-- start Supplied information --

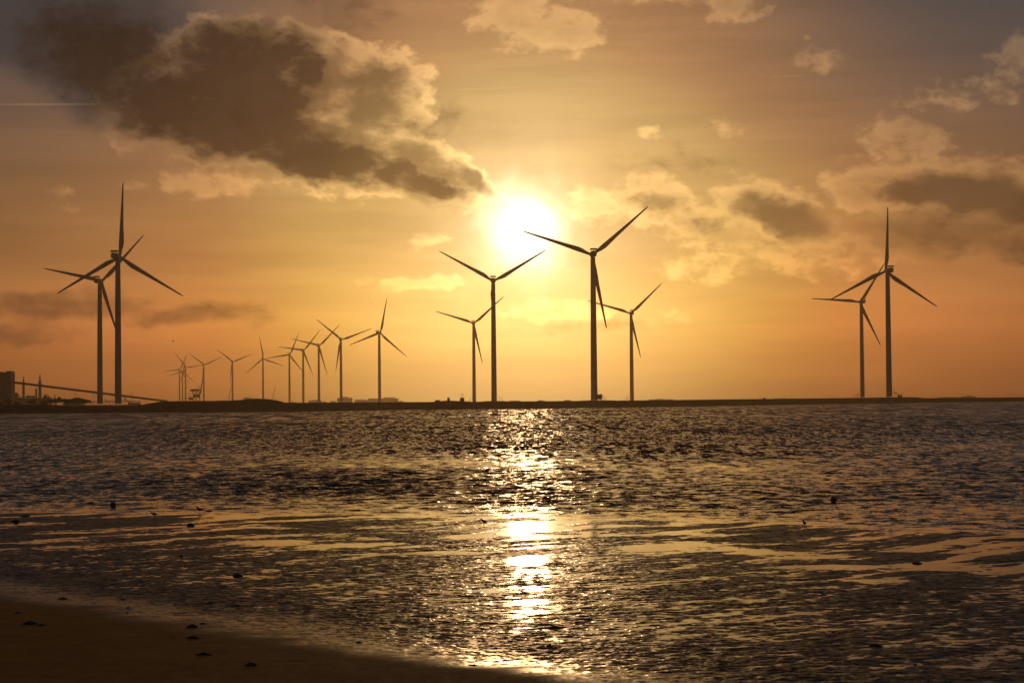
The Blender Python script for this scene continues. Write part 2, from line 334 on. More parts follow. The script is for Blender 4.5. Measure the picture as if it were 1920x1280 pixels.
rough_k = t.m('MULTIPLY', t.m('MULTIPLY_ADD', edge, -.4, 1.0), t.m('MULTIPLY', t.m('MULTIPLY_ADD', film, -.5, 1.0), t.m('MULTIPLY_ADD', wet, .75, .25)))
tr = t.noise(t.v('MULTIPLY', t.node('ShaderNodeMapping', {'Vector': pos, 'Rotation': (0, 0, R(20))}).outputs[0], (.45, 5.5, 1)), 1, 5, .7); gr = t.noise(pos, 38, 2, .7)
cs = t.mix(t.ss(tr, .60, .78, 0, .75), cs, (.44, .25, .10)); cs = t.mix(t.ss(tr, .40, .25, 0, .5), cs, (.12, .055, .015)); cs = t.mix(t.ss(gr, .62, .75, 0, .6), cs, (.08, .045, .02))
t.put(b.inputs['Base Color'], t.mix(wet, cs, cm))
t.put(b.inputs['Roughness'], t.m('MULTIPLY', t.m('ADD', t.m('MULTIPLY_ADD', wet, -.40, .78), t.m('MULTIPLY', k1, .08)), t.m('MULTIPLY', t.m('MULTIPLY_ADD', edge, -.45, 1.0), t.m('MULTIPLY_ADD', film, -.35, 1.0))))
b.inputs['IOR'].default_value = 1.33
t.put(b.inputs['Specular IOR Level'], t.m('MULTIPLY_ADD', wet, .34, .08))
sl1 = t.v('SUBTRACT', t.noise(t.v('MULTIPLY', pos, (9, 3.2, 6)), 1, 4, .65, out=1), (.5, .5, .5))
sl2 = t.v('SUBTRACT', t.noise(t.v('MULTIPLY', pos, (28, 40, 28)), 1, 3, .6, out=1), (.5, .5, .5))
gN = t.node('ShaderNodeNewGeometry').outputs['Normal']
sl0 = t.v('SUBTRACT', t.noise(t.v('MULTIPLY', pos, (3.4, 1.7, 2)), 1, 4, .7, out=1), (.5, .5, .5))
sl = t.scale(t.v('MULTIPLY', t.v('ADD', t.scale(sl0, 1.1), t.v('ADD', t.scale(sl1, .8), t.scale(sl2, .3))), (1, .68, 0)), rough_k)
t.put(b.inputs['Normal'], t.v('NORMALIZE', t.v('ADD', gN, sl)))
mud = big_mesh('mudflat', np.stack([X, Y, z], 2).reshape(-1, 3), len(mr), len(mcol), m_mud, {'wet': wetv, 'film': sstep(s_, -3.2, -1.2) * (1 - sstep(s_, -.3, .9))}); tag(mud, kind='structure')
def mud_z(x, y):
    i = np.searchsorted(mr, y); i = min(max(i, 1), len(mr) - 1); j = min(max(np.searchsorted(mcol, math.atan2(x, y)), 1), len(mcol) - 1)
    return float(z[i, j])
def shore_pt(px, py):
    p = ground(px, py, .01); q = ground(px, py, max(0, mud_z(p.x, p.y))); return Vector((q.x, q.y, max(0, mud_z(q.x, q.y))))

# ------------------------------------------------------------------ sea
scol = fan_cols(16.2, .03, 70)
sr = np.concatenate([np.array([9, 16, 24., 30, 36]), 1 / np.linspace(1 / 40.0, 1 / 2350.0, 1050), [2700., 3400.]])
A2, Rr = np.meshgrid(scol, sr); X = Rr * np.tan(A2); Y = Rr; PXs = px_of(A2)
off = Y - shore_near(np.clip(PXs, -4000, 6000))
chop = sstep(off, -2, 7)
rng = np.random.default_rng(7)
amp = sstep(off, 0, 20) * .72 + sstep(off, -2, 4) * .28
H = np.zeros_like(X); cell = np.maximum(Y * Y * 2.4e-5, .04)
gust = .75 + .6 * fbm2(X / 40, Y / 55, 3, 77)
for i in range(46):
    L = .38 * (4.6 / .38) ** (i / 45.0); th = rng.normal(math.radians(-10), .60 if L < 3 else .38)
    kx, ky = 2 * math.pi / L * math.sin(th), 2 * math.pi / L * math.cos(th)
    ph = rng.uniform(0, 6.28) + 1.6 * gnoise(X / (L * 3.5), Y / (L * 3.5), 100 + i)
    a = .0076 * L * (1.0 if L < 1.5 else (1.5 / L) ** 1.1)
    fade = np.clip(L / (2.2 * cell), 0, 1)
    q = np.sin(kx * X + ky * Y + ph); H += a * fade * (q + .35 * (q * q - .5))
H *= amp * gust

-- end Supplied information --

**Set exercise**
Take the listing and print it again exactly, but without any pictures.

**Full solution**
The Blender Python script for this scene continues. Write part 2, from line 334 on. More parts follow. The script is for Blender 4.5. Measure the picture as if it were 1920x1280 pixels.
rough_k = t.m('MULTIPLY', t.m('MULTIPLY_ADD', edge, -.4, 1.0), t.m('MULTIPLY', t.m('MULTIPLY_ADD', film, -.5, 1.0), t.m('MULTIPLY_ADD', wet, .75, .25)))
tr = t.noise(t.v('MULTIPLY', t.node('ShaderNodeMapping', {'Vector': pos, 'Rotation': (0, 0, R(20))}).outputs[0], (.45, 5.5, 1)), 1, 5, .7); gr = t.noise(pos, 38, 2, .7)
cs = t.mix(t.ss(tr, .60, .78, 0, .75), cs, (.44, .25, .10)); cs = t.mix(t.ss(tr, .40, .25, 0, .5), cs, (.12, .055, .015)); cs = t.mix(t.ss(gr, .62, .75, 0, .6), cs, (.08, .045, .02))
t.put(b.inputs['Base Color'], t.mix(wet, cs, cm))
t.put(b.inputs['Roughness'], t.m('MULTIPLY', t.m('ADD', t.m('MULTIPLY_ADD', wet, -.40, .78), t.m('MULTIPLY', k1, .08)), t.m('MULTIPLY', t.m('MULTIPLY_ADD', edge, -.45, 1.0), t.m('MULTIPLY_ADD', film, -.35, 1.0))))
b.inputs['IOR'].default_value = 1.33
t.put(b.inputs['Specular IOR Level'], t.m('MULTIPLY_ADD', wet, .34, .08))
sl1 = t.v('SUBTRACT', t.noise(t.v('MULTIPLY', pos, (9, 3.2, 6)), 1, 4, .65, out=1), (.5, .5, .5))
sl2 = t.v('SUBTRACT', t.noise(t.v('MULTIPLY', pos, (28, 40, 28)), 1, 3, .6, out=1), (.5, .5, .5))
gN = t.node('ShaderNodeNewGeometry').outputs['Normal']
sl0 = t.v('SUBTRACT', t.noise(t.v('MULTIPLY', pos, (3.4, 1.7, 2)), 1, 4, .7, out=1), (.5, .5, .5))
sl = t.scale(t.v('MULTIPLY', t.v('ADD', t.scale(sl0, 1.1), t.v('ADD', t.scale(sl1, .8), t.scale(sl2, .3))), (1, .68, 0)), rough_k)
t.put(b.inputs['Normal'], t.v('NORMALIZE', t.v('ADD', gN, sl)))
mud = big_mesh('mudflat', np.stack([X, Y, z], 2).reshape(-1, 3), len(mr), len(mcol), m_mud, {'wet': wetv, 'film': sstep(s_, -3.2, -1.2) * (1 - sstep(s_, -.3, .9))}); tag(mud, kind='structure')
def mud_z(x, y):
    i = np.searchsorted(mr, y); i = min(max(i, 1), len(mr) - 1); j = min(max(np.searchsorted(mcol, math.atan2(x, y)), 1), len(mcol) - 1)
    return float(z[i, j])
def shore_pt(px, py):
    p = ground(px, py, .01); q = ground(px, py, max(0, mud_z(p.x, p.y))); return Vector((q.x, q.y, max(0, mud_z(q.x, q.y))))

# ------------------------------------------------------------------ sea
scol = fan_cols(16.2, .03, 70)
sr = np.concatenate([np.array([9, 16, 24., 30, 36]), 1 / np.linspace(1 / 40.0, 1 / 2350.0, 1050), [2700., 3400.]])
A2, Rr = np.meshgrid(scol, sr); X = Rr * np.tan(A2); Y = Rr; PXs = px_of(A2)
off = Y - shore_near(np.clip(PXs, -4000, 6000))
chop = sstep(off, -2, 7)
rng = np.random.default_rng(7)
amp = sstep(off, 0, 20) * .72 + sstep(off, -2, 4) * .28
H = np.zeros_like(X); cell = np.maximum(Y * Y * 2.4e-5, .04)
gust = .75 + .6 * fbm2(X / 40, Y / 55, 3, 77)
for i in range(46):
    L = .38 * (4.6 / .38) ** (i / 45.0); th = rng.normal(math.radians(-10), .60 if L < 3 else .38)
    kx, ky = 2 * math.pi / L * math.sin(th), 2 * math.pi / L * math.cos(th)
    ph = rng.uniform(0, 6.28) + 1.6 * gnoise(X / (L * 3.5), Y / (L * 3.5), 100 + i)
    a = .0076 * L * (1.0 if L < 1.5 else (1.5 / L) ** 1.1)
    fade = np.clip(L / (2.2 * cell), 0, 1)
    q = np.sin(kx * X + ky * Y + ph); H += a * fade * (q + .35 * (q * q - .5))
H *= amp * gust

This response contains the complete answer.